Des élus du personnel de l’usine Airbus Atlantic d’Albert (Somme) étaient jugés le 8 juin à Amiens pour avoir bombé « #Stop64 » sur la chaussée le 7 mars, pendant une manifestation. Ils dénoncent une atteinte à la liberté d’expression. Le procureur a requis 500 euros d’amende pour chacun.
Devant le palais de justice d’Amiens, jeudi 8 mai en début d’après-midi, un petit groupe de manifestant·es, drapeaux et gilets CFDT et CGT mélangés, sont venus dire leur soutien et leur indignation. Soutien aux cinq syndicalistes CFDT convoqués devant le tribunal correctionnel au même moment, indignation devant le fait que la justice pénale se préoccupe de la broutille qui leur est reprochée : le 7 mars, sixième journée nationale de manifestation contre la réforme des retraites (et mobilisation syndicale record depuis des décennies), une vingtaine de petits pochoirs « #Stop64 » ont été apposés sur le sol dans les rues et devant la mairie d’Albert, commune située à trente kilomètres au nord-est d’Amiens.
Les manifestant·es souhaitaient se faire entendre de l’ancien maire d’Albert, le sénateur centriste Stéphane Demilly. Ils avaient recueilli « 523 signatures » pour la pétition lui demandant de ne pas voter la réforme des retraites. Mais la mairie a porté plainte et la justice a très vite embrayé, le procureur demandant des poursuites pénales.
L’article du Code pénal servant de base aux poursuites est celui qui réprime les tags et autres « inscriptions, signes ou dessins » apposés « sans autorisation préalable sur les façades, les véhicules, les voies publiques ou le mobilier urbain ». (...)
« On a fait de simples marquages au sol, avec de la peinture lavable, qui part à l’eau. Ça fait bien longtemps qu’il n’y a plus de trace de notre action à Albert ! », raconte, interloquée, l’une des prévenus, Estelle Hannecart, déléguée syndicale CFDT chez Airbus Atlantic, la filiale du constructeur aérien qui produit des structures internes d’avions, à Meaulte, juste à côté d’Albert.
La militante et les militants ciblés par la justice sont tous élus dans cette usine, jusqu’à Alexandre Boury, le délégué syndical national de l’entreprise. « La plainte de la mairie a été envoyée à l’union locale de la CFDT. Nous sommes donc allés à la gendarmerie le 5 avril pour nous attribuer la responsabilité de ces marquages au sol car nous représentons nos camarades, indique Estelle Hannecart. Mais nous ne pensions pas du tout que cela prendrait une telle ampleur ! On imaginait qu’on nous demanderait de nettoyer et de ne plus le faire… »
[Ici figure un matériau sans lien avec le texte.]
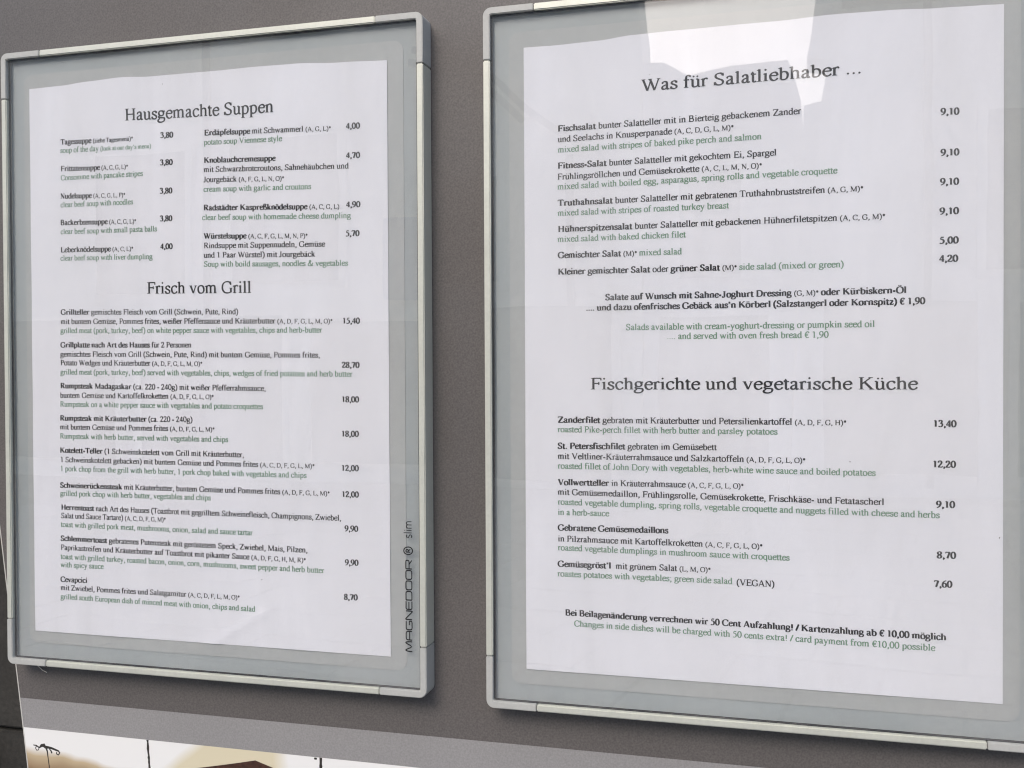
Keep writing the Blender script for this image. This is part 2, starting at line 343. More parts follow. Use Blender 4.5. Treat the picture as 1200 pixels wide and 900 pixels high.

La plainte est une chose, la décision du parquet de poursuivre, dans un laps de temps très court, en est une autre (...)
« On n’a rien dégradé, la démarche de la justice est simple : elle veut casser le mouvement, faire peur aux manifestants » (...)
Le procureur insiste : « On a le droit de ne pas accepter qu’on dégrade les biens publics : c’est ce qu’on apprend aux gosses, de ne pas barbouiller les trottoirs. »
De quoi faire bondir l’avocat des syndicalistes, qui se dit « effaré » par ces mots. « La liberté d’expression, c’est une liberté fondamentale, et ce n’est pas au ministère public d’apprendre aux prévenus comment l’employer, s’emporte-t-il. Ce ne sont pas des gosses, ce sont des militants. » (...)
Dans sa courte déclaration finale devant le tribunal, Estelle Hannecart a juré qu’elle ne se sentait « pas au-dessus des lois ». « On n’a rien dégradé et on ne dégradera jamais rien », a-t-elle juré. Une promesse qui a déclenché une moue sceptique du procureur. Le jugement sera connu le 6 juillet.